_TASK BRIEF_.
Give back the exact lines spanning from the line with "Reconstruct this image" to the line with "(0.95, 0.98, 0.98))", with both of those lines included and no others.

_MATERIAL SHOWN_.
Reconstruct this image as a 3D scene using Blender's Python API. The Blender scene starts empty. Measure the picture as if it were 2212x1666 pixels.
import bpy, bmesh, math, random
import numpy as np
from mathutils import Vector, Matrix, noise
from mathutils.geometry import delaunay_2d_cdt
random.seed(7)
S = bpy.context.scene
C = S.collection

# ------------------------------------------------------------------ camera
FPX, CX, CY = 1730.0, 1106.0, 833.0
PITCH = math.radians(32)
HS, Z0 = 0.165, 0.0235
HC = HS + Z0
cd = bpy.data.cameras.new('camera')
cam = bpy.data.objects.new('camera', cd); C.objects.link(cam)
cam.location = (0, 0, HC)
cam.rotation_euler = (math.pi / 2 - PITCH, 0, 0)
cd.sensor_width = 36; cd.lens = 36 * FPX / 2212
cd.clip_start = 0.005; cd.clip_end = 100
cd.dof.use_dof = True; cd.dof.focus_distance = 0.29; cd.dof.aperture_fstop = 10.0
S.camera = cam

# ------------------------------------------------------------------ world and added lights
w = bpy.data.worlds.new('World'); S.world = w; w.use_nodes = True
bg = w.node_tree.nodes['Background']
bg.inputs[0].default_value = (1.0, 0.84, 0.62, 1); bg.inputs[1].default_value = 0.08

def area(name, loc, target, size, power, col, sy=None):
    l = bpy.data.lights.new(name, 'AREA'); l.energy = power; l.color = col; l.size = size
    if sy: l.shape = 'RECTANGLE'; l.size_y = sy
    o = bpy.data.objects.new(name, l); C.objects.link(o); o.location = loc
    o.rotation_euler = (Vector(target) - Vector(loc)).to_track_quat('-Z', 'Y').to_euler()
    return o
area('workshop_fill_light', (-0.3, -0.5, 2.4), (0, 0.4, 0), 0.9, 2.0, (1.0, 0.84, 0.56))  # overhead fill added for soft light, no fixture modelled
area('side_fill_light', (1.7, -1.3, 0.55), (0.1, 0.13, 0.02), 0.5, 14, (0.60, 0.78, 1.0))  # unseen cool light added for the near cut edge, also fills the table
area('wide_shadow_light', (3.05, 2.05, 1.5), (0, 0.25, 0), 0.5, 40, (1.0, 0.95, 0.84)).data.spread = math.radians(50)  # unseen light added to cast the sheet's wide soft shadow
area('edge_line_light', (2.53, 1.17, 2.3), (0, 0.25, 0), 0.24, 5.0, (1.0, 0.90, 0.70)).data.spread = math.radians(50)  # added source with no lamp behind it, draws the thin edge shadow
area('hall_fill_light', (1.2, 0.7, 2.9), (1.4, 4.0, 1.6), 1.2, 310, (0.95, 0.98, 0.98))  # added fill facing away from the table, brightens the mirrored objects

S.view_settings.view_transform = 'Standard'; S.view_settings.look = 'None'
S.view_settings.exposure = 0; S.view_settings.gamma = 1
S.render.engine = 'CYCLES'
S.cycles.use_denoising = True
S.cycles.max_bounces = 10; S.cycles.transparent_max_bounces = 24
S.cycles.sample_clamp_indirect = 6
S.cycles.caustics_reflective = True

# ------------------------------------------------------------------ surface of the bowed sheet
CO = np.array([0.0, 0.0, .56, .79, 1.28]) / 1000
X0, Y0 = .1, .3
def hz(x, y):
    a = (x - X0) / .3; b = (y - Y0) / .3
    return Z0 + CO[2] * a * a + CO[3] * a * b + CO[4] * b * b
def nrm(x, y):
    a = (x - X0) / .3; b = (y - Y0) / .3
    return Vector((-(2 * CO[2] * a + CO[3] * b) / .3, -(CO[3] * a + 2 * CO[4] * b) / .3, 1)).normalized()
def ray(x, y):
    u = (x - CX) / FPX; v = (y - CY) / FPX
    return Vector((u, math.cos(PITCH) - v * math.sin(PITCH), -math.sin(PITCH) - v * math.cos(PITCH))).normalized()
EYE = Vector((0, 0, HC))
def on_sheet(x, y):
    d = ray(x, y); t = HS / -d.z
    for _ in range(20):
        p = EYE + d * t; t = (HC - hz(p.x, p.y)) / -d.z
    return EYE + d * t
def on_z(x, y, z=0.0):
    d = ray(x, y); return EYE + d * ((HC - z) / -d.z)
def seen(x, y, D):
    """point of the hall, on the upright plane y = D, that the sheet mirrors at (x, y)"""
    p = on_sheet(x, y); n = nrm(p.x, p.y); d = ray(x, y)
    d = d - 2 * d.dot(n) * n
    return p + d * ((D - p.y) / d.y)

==

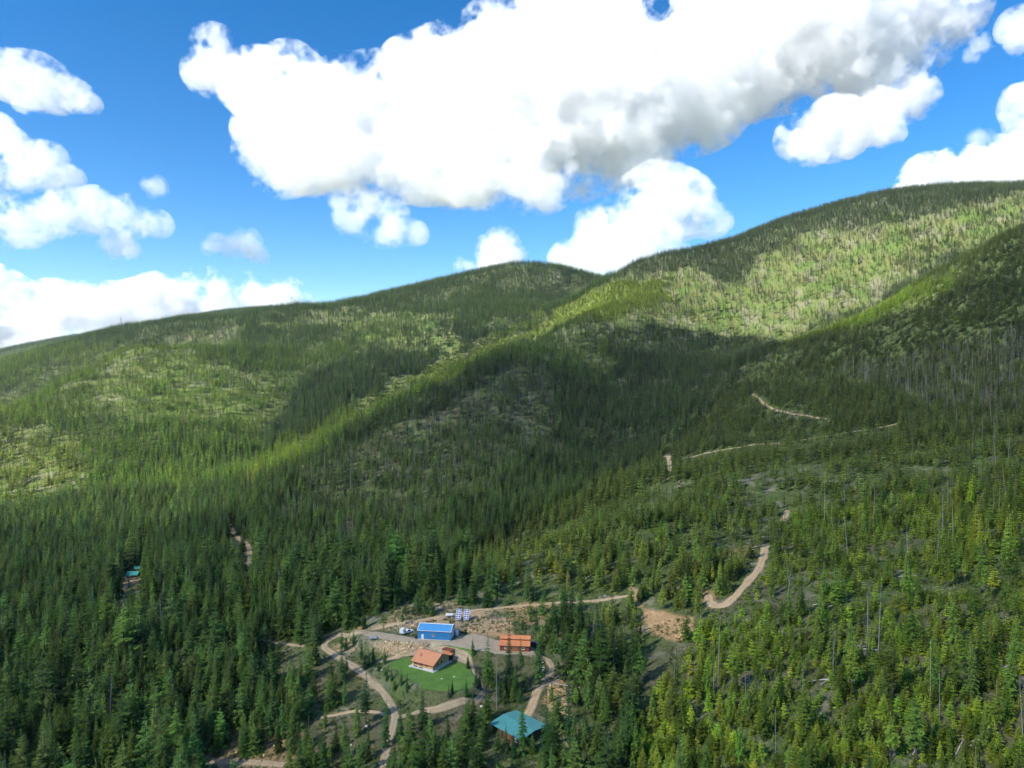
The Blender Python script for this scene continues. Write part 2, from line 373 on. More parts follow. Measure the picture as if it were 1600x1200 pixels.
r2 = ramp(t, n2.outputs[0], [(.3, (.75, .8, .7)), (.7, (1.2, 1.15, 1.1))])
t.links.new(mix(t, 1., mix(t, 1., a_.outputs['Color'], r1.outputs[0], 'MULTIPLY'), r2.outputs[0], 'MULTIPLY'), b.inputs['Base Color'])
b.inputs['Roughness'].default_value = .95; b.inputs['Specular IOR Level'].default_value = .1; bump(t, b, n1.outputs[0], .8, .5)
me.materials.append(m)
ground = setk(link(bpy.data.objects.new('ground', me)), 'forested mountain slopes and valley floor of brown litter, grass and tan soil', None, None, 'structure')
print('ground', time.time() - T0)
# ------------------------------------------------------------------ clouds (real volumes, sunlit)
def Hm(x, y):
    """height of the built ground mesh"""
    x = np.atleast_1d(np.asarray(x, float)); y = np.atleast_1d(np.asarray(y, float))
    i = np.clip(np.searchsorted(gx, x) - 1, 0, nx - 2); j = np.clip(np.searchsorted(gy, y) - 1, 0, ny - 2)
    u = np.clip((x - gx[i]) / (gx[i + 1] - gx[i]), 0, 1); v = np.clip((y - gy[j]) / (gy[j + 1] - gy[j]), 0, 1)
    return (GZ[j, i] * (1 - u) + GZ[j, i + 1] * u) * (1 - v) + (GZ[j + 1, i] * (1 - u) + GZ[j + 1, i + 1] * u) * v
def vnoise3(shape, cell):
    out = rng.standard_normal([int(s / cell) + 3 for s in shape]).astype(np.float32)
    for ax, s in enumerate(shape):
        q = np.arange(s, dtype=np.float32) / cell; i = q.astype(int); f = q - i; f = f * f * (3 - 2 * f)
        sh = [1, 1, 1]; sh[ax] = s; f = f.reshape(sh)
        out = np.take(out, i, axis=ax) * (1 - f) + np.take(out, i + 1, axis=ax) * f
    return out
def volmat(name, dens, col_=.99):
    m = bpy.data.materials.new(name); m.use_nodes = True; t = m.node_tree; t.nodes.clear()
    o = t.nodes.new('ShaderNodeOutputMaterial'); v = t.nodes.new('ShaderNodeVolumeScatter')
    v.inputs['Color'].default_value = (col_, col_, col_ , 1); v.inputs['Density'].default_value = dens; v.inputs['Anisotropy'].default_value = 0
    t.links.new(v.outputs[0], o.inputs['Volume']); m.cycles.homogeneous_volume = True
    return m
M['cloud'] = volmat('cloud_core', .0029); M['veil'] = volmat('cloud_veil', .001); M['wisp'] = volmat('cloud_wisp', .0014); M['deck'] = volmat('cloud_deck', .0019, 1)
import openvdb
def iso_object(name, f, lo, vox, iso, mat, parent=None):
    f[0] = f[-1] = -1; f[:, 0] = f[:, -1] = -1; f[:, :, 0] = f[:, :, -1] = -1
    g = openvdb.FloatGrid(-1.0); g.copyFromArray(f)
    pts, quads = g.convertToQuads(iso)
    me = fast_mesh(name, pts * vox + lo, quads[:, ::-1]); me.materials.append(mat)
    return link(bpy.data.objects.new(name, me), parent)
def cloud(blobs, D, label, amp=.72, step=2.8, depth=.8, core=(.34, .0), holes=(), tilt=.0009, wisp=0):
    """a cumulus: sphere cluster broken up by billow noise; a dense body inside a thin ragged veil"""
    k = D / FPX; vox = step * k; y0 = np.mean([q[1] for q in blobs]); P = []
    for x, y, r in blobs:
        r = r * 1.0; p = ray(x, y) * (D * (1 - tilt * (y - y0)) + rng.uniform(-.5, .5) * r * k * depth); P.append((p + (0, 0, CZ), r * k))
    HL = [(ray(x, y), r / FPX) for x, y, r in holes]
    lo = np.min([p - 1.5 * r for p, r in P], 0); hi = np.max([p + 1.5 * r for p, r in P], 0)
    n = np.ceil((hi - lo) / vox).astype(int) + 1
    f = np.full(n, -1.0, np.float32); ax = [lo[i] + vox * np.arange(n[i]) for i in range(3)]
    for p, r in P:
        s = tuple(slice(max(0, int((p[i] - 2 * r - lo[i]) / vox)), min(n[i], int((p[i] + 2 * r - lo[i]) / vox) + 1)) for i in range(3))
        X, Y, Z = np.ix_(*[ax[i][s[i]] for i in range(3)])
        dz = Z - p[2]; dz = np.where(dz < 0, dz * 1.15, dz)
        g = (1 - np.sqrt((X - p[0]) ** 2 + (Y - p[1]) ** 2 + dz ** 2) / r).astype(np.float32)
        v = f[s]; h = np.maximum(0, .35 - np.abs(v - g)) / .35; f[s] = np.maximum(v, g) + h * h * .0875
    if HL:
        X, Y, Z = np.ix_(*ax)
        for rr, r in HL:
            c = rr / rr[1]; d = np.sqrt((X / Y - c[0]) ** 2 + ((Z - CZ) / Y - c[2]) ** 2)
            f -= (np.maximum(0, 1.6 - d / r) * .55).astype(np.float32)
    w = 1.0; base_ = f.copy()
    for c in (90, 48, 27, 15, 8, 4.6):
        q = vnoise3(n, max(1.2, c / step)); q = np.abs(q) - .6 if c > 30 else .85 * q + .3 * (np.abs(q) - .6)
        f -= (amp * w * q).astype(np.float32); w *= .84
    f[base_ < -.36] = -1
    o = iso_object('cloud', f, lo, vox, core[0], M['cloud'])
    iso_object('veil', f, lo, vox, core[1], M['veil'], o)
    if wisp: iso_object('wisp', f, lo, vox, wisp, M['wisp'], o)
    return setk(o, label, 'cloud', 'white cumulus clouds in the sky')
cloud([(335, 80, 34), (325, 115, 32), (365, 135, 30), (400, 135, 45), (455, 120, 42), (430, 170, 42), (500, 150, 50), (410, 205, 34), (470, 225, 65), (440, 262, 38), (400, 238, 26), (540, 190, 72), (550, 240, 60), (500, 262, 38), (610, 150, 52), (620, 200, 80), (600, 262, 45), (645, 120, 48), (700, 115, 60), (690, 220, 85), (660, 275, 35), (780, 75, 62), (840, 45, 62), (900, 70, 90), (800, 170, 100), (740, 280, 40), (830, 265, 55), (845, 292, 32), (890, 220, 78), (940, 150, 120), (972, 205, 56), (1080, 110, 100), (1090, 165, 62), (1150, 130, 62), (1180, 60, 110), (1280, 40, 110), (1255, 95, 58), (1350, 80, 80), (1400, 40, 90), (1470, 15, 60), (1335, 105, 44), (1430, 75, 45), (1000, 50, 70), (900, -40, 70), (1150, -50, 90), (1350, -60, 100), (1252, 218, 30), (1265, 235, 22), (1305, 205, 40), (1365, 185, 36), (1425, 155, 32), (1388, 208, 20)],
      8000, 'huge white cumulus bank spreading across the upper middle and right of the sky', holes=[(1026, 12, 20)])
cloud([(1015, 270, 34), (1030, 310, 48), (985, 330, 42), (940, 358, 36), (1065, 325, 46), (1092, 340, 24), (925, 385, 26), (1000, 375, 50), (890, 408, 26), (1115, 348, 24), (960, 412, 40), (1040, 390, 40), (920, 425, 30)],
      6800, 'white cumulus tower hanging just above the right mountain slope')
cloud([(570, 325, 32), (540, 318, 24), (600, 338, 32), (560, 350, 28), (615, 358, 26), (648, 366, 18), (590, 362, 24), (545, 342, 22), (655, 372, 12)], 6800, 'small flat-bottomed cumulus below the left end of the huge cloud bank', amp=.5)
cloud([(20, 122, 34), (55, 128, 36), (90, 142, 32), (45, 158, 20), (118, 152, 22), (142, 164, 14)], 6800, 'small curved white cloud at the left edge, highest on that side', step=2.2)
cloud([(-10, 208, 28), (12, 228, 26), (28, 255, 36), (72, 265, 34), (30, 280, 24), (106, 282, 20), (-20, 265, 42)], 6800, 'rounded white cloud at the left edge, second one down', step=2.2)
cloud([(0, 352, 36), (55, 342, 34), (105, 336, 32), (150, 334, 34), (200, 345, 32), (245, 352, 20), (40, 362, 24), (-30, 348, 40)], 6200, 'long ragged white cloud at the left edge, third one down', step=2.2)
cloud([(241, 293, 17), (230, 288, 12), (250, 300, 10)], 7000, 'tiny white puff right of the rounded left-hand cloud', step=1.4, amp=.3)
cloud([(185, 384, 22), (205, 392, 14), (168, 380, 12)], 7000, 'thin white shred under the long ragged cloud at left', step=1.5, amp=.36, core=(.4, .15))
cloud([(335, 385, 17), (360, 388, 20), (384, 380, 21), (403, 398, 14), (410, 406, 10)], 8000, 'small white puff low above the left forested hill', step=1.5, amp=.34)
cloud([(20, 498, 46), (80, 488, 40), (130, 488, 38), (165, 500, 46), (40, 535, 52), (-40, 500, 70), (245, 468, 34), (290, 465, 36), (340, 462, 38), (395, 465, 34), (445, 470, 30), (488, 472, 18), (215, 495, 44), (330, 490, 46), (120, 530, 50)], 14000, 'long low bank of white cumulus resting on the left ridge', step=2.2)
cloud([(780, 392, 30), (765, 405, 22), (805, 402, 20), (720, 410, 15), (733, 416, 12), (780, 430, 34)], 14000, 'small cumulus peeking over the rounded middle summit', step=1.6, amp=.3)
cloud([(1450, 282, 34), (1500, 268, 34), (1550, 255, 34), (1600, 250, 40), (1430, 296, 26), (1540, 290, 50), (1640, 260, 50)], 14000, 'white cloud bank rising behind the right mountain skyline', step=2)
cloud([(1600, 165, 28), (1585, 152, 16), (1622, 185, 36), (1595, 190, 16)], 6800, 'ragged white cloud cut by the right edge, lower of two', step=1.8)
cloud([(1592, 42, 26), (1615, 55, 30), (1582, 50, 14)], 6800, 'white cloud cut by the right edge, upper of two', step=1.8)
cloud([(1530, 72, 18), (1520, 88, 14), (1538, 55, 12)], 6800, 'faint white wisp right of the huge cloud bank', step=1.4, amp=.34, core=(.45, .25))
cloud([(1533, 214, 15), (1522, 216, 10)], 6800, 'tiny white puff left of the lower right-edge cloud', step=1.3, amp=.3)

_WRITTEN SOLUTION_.
Reconstruct this image as a 3D scene using Blender's Python API. The Blender scene starts empty. Measure the picture as if it were 2212x1666 pixels.
import bpy, bmesh, math, random
import numpy as np
from mathutils import Vector, Matrix, noise
from mathutils.geometry import delaunay_2d_cdt
random.seed(7)
S = bpy.context.scene
C = S.collection

# ------------------------------------------------------------------ camera
FPX, CX, CY = 1730.0, 1106.0, 833.0
PITCH = math.radians(32)
HS, Z0 = 0.165, 0.0235
HC = HS + Z0
cd = bpy.data.cameras.new('camera')
cam = bpy.data.objects.new('camera', cd); C.objects.link(cam)
cam.location = (0, 0, HC)
cam.rotation_euler = (math.pi / 2 - PITCH, 0, 0)
cd.sensor_width = 36; cd.lens = 36 * FPX / 2212
cd.clip_start = 0.005; cd.clip_end = 100
cd.dof.use_dof = True; cd.dof.focus_distance = 0.29; cd.dof.aperture_fstop = 10.0
S.camera = cam

# ------------------------------------------------------------------ world and added lights
w = bpy.data.worlds.new('World'); S.world = w; w.use_nodes = True
bg = w.node_tree.nodes['Background']
bg.inputs[0].default_value = (1.0, 0.84, 0.62, 1); bg.inputs[1].default_value = 0.08

def area(name, loc, target, size, power, col, sy=None):
    l = bpy.data.lights.new(name, 'AREA'); l.energy = power; l.color = col; l.size = size
    if sy: l.shape = 'RECTANGLE'; l.size_y = sy
    o = bpy.data.objects.new(name, l); C.objects.link(o); o.location = loc
    o.rotation_euler = (Vector(target) - Vector(loc)).to_track_quat('-Z', 'Y').to_euler()
    return o
area('workshop_fill_light', (-0.3, -0.5, 2.4), (0, 0.4, 0), 0.9, 2.0, (1.0, 0.84, 0.56))  # overhead fill added for soft light, no fixture modelled
area('side_fill_light', (1.7, -1.3, 0.55), (0.1, 0.13, 0.02), 0.5, 14, (0.60, 0.78, 1.0))  # unseen cool light added for the near cut edge, also fills the table
area('wide_shadow_light', (3.05, 2.05, 1.5), (0, 0.25, 0), 0.5, 40, (1.0, 0.95, 0.84)).data.spread = math.radians(50)  # unseen light added to cast the sheet's wide soft shadow
area('edge_line_light', (2.53, 1.17, 2.3), (0, 0.25, 0), 0.24, 5.0, (1.0, 0.90, 0.70)).data.spread = math.radians(50)  # added source with no lamp behind it, draws the thin edge shadow
area('hall_fill_light', (1.2, 0.7, 2.9), (1.4, 4.0, 1.6), 1.2, 310, (0.95, 0.98, 0.98))  # added fill facing away from the table, brightens the mirrored objects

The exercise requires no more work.